Please see our Drivers for the Week Ahead for an in-depth look at what markets are facing this week.
USD is starting the week on the backfoot against most major currencies on narrower bond yield spreads between the US and other major economies. Fed funds future pricing for a first rate cut in September (80% discounted) is also curtailing USD strength and supporting risk assets. Stocks in Asia and US equity futures are up.
There are no major US economic data releases this week can could trigger a delay in expectations for Fed easing. Instead, the global May PMI readings Thursday will help determine if economic growth momentum is indeed shifting from the US towards other major economies. If so, bond yield spreads between the US and other major economies can narrow further against USD. Nevertheless, US bond yields remain relatively high and continue to support the year-to-date uptrend in USD.
Fed speakers today are expected to emphasize the higher-for-longer policy rate environment. Atlanta Fed President Raphael Bostic (voter) (12:30pm and 1:45pm London), Fed Vice Chair for Supervision Michael Barr (2:00pm London), Fed Governor Christopher Waller (2:00pm London), Fed Vice Chair Philip Jefferson (3:30pm London), Cleveland Fed President Loretta Mester (voter) (7:00pm London).
GBP/USD is near a two-month high above 1.2700 on USD weakness.
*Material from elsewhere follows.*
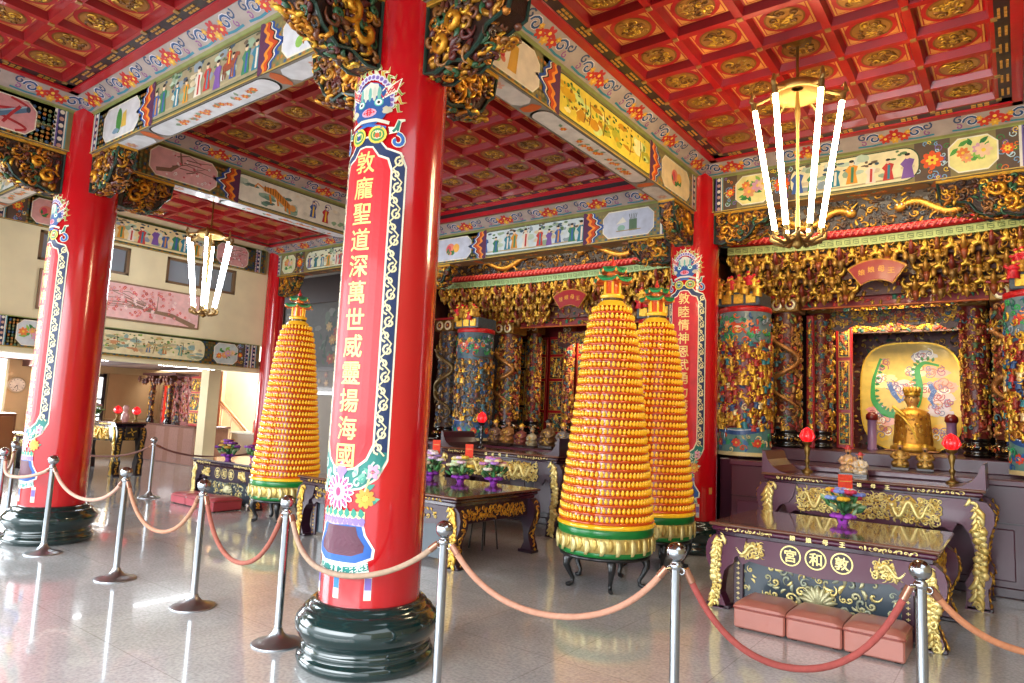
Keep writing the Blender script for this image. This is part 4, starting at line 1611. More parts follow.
def carved_column(x, y, r, z0, z1, label, style, base=True):
    t = thing('carved_column', label, 'carved column', (x, y, z0), 0, 'carved shrine columns')
    H = z1 - z0
    hb = .24 if base else .03
    if base:
        b = MB()
        q = r * 1.02
        b.addm(lathe([(q * 1.0, 0), (q * 1.15, .02), (q * 1.1, .05), (q * .95, .06), (q * 1.25, .10), (q * 1.32, .13), (q * 1.25, .165), (q * .95, .19), (q * 1.08, .2), (q * 1.05, .24)], 28), lin('16120f'))
        sf = cyl_map(q * 1.3)
        scatter(b, sf, (-q * 2.2, q * 2.2), (.11, .15), 12, (.02, .03), [GOLD, lin('c8502a'), DGOLD], dict(curl=2, leaf=1), hs=.4)
        b.build('base_drum', 'stone', t)
    big = style == 'figures' or style == 'clouds'
    b = MB()
    bg = dict(figures=lin('7a2026'), dragon=lin('5c2a1c'), clouds=lin('4a4238'), crowd=lin('6a1c14'), muted=lin('4a3a34'))[style]
    b.addm(lathe([(r, hb), (r, H)], 36), bg)
    cm = cyl_map(r)
    A = 2.35 * r
    if style == 'figures':
        # sky mask at the top, waves and flowers at the foot, crowded gold figures between
        scatter(b, cm, (-A, A), (hb + .36, H - .42), 340, (.045, .068), PAL_G + [GOLD, GOLD, GOLD, lin('d9a94a', .7)], dict(fig=7, leaf=2, curl=2), upright=('fig',), hs=1.0)
    elif style == 'clouds':
        scatter(b, cm, (-A, A), (hb + .3, H - .5), 330, (.042, .066), PAL_M + [GOLD, GOLD, lin('4f7f8f'), lin('b98a3c', .6)], dict(fig=4, curl=4, curl2=3, leaf=2), upright=('fig',))
    elif style == 'dragon':
        scatter(b, cm, (-A, A), (hb + .02, H - .05), 260, (.04, .062), PAL_D, dict(curl=3, curl2=3, leaf=4, fig=2, ball=1), upright=('fig',))
    elif style == 'muted':
        scatter(b, cm, (-A, A), (hb + .02, H - .05), 230, (.04, .062), PAL_M, dict(curl=3, curl2=3, leaf=2, fig=2), upright=('fig',))
    else:
        scatter(b, cm, (-A, A), (hb + .02, H - .05), 260, (.036, .054), PAL_D + [lin('8a1f22')], dict(curl=2, curl2=2, leaf=2, fig=4), upright=('fig',))
    b.build('carved_shaft', 'carved', t)
    if style == 'figures' or style == 'clouds':
        p = Paint(cyl_map(r + .004), .05, .002)
        f = style == 'figures'
        v = H - .42
        p.rect(-A, A, v, H, lin('667a80') if f else lin('3f5560'))
        p.rect(-A, A, hb, hb + .36, lin('5f8a86') if f else lin('2f5478'))
        p.layer()
        for k in range(26):
            p.spiral(rng.uniform(-A, A) * .8, v + rng.uniform(.05, .36), rng.uniform(.03, .06), [lin('2f9a52'), lin('3fb06a'), lin('1f6a5a')][k % 3], .02, 1.2, k, 1)
        p.layer()
        for k in range(3):
            for s in (-1, 1):
                p.flower(s * (.06 + .09 * k), v + .20 + .05 * math.sin(k * 2), .055, [lin('d9482a'), lin('e98a4a'), lin('c9303a')][k], lin('f0d070'), 6)
        p.blob(0, v + .2, .10, .08, lin('d8552f'), 16)
        p.ell(0, v + .19, .05, .035, lin('f0e2c0'))
        p.layer()
        # hanging garland swag under the mask
        p.k = 3
        t_ = np.linspace(-1, 1, 25)
        p.stroke(np.stack([t_ * A * .8, v - .02 - .14 * (t_ ** 2)], 1), .035, lin('2f5a6f'))
        p.stroke(np.stack([t_ * A * .8, hb + .30 + .20 * (t_ ** 2)], 1), .06, lin('274f8a'))
        p.stroke(np.stack([t_ * A * .8, hb + .33 + .20 * (t_ ** 2)], 1), .014, lin('cfd8e6'))
        p.layer()
        for k in range(9):
            u = -A * .8 + k * A * 1.6 / 8
            for s in (-1, 0, 1):
                p.leaf(u, hb + .14, .12, .06, PI / 2 + s * .9, [lin('2f9a62'), lin('1f6a52'), lin('2a5fa0')][s + 1])
        for k in range(5):
            p.flower(-A * .7 + k * A * 1.4 / 4, hb + .17, .055, lin('d9472f'), lin('f0c050'), 8)
        p.rect(-A, A, hb, hb + .05, lin('d9c890'))
        p.mb.build('painted_bands', 'paint', t)
        b = MB()
        q = cyl_map(r + .006)
        scatter(b, q, (-A * .8, A * .8), (v + .03, H - .04), 46, (.035, .055), [lin('2f9a52'), lin('1f6a5a'), lin('d9552f'), lin('8f9aa6'), lin('3a5f8a'), GOLD], dict(curl=3, curl2=3, leaf=3), hs=.7)
        scatter(b, q, (-A * .8, A * .8), (hb + .06, hb + .30), 26, (.03, .05), [lin('2f9a62'), lin('2a5fa0'), lin('d9552f'), lin('d9c890')] if f else [lin('3f6fa8'), lin('bcd0dc'), lin('2f5a8f'), lin('8a8a6a')], dict(curl=3, curl2=2, leaf=3), hs=.7)
        b.build('band_carving', 'carved', t)
    if style in ('dragon', 'muted'):
        b = MB()
        n = 34
        tt = np.linspace(0, 1, n)
        path = np.stack([1.05 * r * np.sin(tt * 2 * PI * 1.6 + .6), hb + .15 + (H - hb - .5) * tt], 1)
        dragon(b, cyl_map(r * 1.12), path, r * .20, lin('b0763c', .55) if style == 'dragon' else lin('8a7448', .5), lin('7a5a3a', .4))
        b.build('coiling_dragon', 'carved', t)
    b = MB()
    if big:
        b.addm(lathe([(r * 1.02, H - .005), (r * 1.06, H + .01), (r * 1.06, H + .06), (r * 1.0, H + .07), (r * .9, H + .08)], 32), lin('c01a1c'))
        b.addm(box(-r * .85, r * .85, -r * .9, r * .7, H + .07, H + .26, .01), lin('3f4a52'), False)
        for u in (-.5, 0, .5):
            b.addm(box(r * u - r * .2, r * u + r * .2, -r * .94, -r * .88, H + .10, H + .23, .006), GOLD, False)
        sf = plane_map((-r, -r * .9, H + .28), (1, 0, 0), (0, 0, 1))
        scatter(b, sf, (.05, 2 * r - .05), (0, .16), 9, (.09, .11), [GOLD, RED, DGOLD], dict(fig=1), upright=('fig',))
    else:
        q = r * 1.15
        b.addm(box(-q, q, -q, q, H, H + .20, .012), lin('8a6428', .5), False)
        for s in (-1, 1):
            for rr, c in ((.40, lin('efe2b4', .2)), (.26, lin('7a1a1a')), (.12, GOLD)):
                b.addm(ell(s * q * .45, -q - .005 - (.4 - rr) * .03, H + .10, q * rr, .012, q * rr, 10, 5), c)
        b.addm(box(-q * 1.15, q * 1.15, -q * 1.15, q, H + .20, H + .24, .008), lin('a01c20'), False)
    b.build('capital', 'carved', t)
    return t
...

The recovery in UK housing market activity is stalling. Rightmove national asking price rose 0.8% m/m in May vs. 1.1% in April. Year-over-year, the asking price growth rate slowed to 0.6% from 1.7% in April. Encouragingly, the rise in net mortgage approvals to the highest since September 2022 points to firmer house prices.
EUR/USD is building on last week’s gains and trading near 1.0880. There are no policy-relevant Eurozone economic data releases today or scheduled ECB speakers. Thursday’s ECB indicator of negotiated wage rate for Q2 is the domestic data highlight and is expected to seal the deal for a June policy rate cut.
AUD/USD is up around 0.6700 and approaching its highest level since mid-January. Delayed expectations for RBA policy rate cuts and firmer iron ore prices underpin the rally in AUD/USD. The RBA minutes of the May meeting is the domestic focus (tomorrow, 2:30am London). The minutes will offer details on the discussion around tightening policy further which can bode well for AUD. Recall, during her post-meeting press conference RBA Governor Michele Bullock said the board discussed option of raising rates at the May meeting.
USD/JPY is range-bound around 155.70 and down from its April 29 pre-intervention high of 160.17. Narrower US-Japan 10-year bond yield spread is a near-term headwind for USD/JPY. Nonetheless, the bar for an aggressive BOJ tightening cycle is high because underlying inflation in Japan is in a firm downtrend and nearing the BOJ’s 2% target. As such, 10-year JGB yields will struggle to adjusted significantly higher which is a drag for JPY. Japan’s April CPI print is released Friday.